Per lei che cosa significa sentirsi realizzata come donna?
«Glielo dico in tre parole: fare mille film. Diventare sempre più brava nel mio lavoro: questo per me significa sentirmi realizzata. L’affermazione personale viene prima di tutto, anche dell’amore».
Lei è innamorata?
«Sì. Lui si chiama Paolo, ha 40 anni e un albergo su una piccola isola vicino a Bali. Il posto ideale dove essere felici. Ma io ho bisogno di sentirmi indipendente, di seguire la mia strada, a prescindere dall’uomo che mi sta accanto».
Vivete un amore a distanza?
«Non proprio. Lui va in Indonesia qualche mese all’anno e io, quando posso, lo raggiungo. Fosse per me viaggerei continuamente. È la mia grande passione. Dopo la recitazione, naturalmente».
Quando si è detta: io diventerò un’attrice?
«Da bambina. Ma sognavo in silenzio. Non mi azzardavo a dirlo a nessuno, anzi, per anni non l’ho detto neanche a me stessa. Avevo il senso del limite anche da piccola, mai stata né scatenata né spensierata. Ero una ragazzina con la testa sulle spalle, riflessiva, misurata. Mia madre e mia sorella mi prendevano in giro, mi dicevano: “Pensi come una vecchia”».
Come si ricorda Ettore Scola, il grande regista recentemente scomparso?
«Avere nel curriculum un’esperienza con lui è privilegio di pochi, ne sono consapevole. L’ho incontrato a Cinecittà, al mitico Teatro 5 (il teatro di posa più grande d’Europa dove girava i suoi film Federico Fellini, ndr). Il bastone, la sigaretta elettronica e il fascino di un vero maestro. Nel film Che strano chiamarsi Federico io recitavo la parte della cassiera e a un certo punto ho pensato di controllare che i soldi dei clienti non fossero falsi, guardandoli in controluce. Non era previsto dal copione, ho improvvisato. E da quel momento Scola mi ha preso in giro come “quella attaccata ai soldi”. In realtà, non è così. Sono nata sotto il segno della Vergine: oculata sì, ma taccagna proprio no».

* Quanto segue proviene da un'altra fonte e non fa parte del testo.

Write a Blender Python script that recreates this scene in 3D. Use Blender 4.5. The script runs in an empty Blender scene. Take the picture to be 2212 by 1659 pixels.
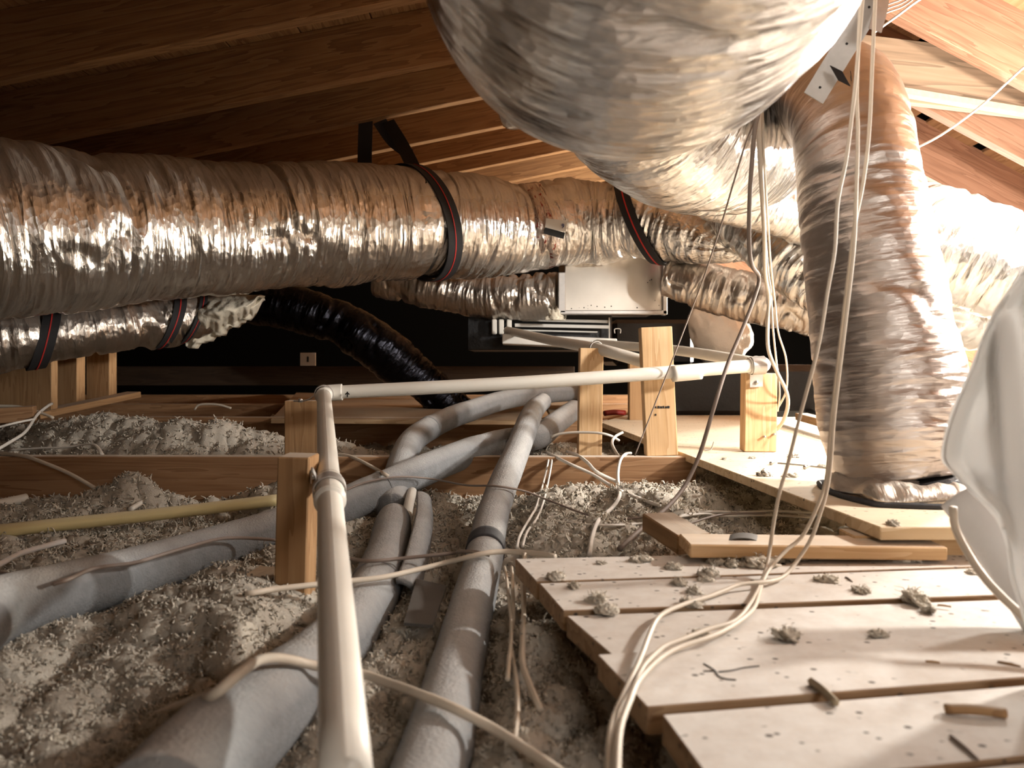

Di Raoul Bova, con il quale ha recitato nella serie tv Come un delfino, ha detto: “È una statua con gli occhi di velluto”. È lui il partner più affascinante che abbia incontrato sul set?
«Raoul mi piace molto. Ma trovo bellissimo anche Kim Rossi Stuart, con il quale ho girato Maraviglioso Boccaccio. Bellissimo, sì, ma complicato».

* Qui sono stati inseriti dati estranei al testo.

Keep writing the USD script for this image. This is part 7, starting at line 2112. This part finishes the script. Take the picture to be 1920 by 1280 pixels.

Se potesse esprimere un desiderio, che cosa chiederebbe?
«Di essere diretta da Quentin Tarantino. Un genio».
È vero che non frequenta mai suoi colleghi perché li trova noiosi?
«L’ho detto. A volte sono cattiva e dico cose di cui poi mi pento. Adesso è il momento di fare un atto di autocritica. Io sono un orso. È vero che gli attori tendono a parlare solo di cinema, ma io sono troppo chiusa, quando vado alle feste mi manca l’aria e mi viene voglia di scappare. La colpa è mia».
Eppure Checco Zalone l’ha scelta proprio per la sua vena comica: la capacità di far ridere non è cosa da poco.
«Non sono una persona particolarmente spiritosa. Mi modello secondo il mio interlocutore: sono una donna dalle molte personalità».
Ce ne sarà una predominante.
«Sono malinconica. Anche se in ogni momento riesco sempre a scorgere il lato ironico, la leggerezza. E questo mi salva».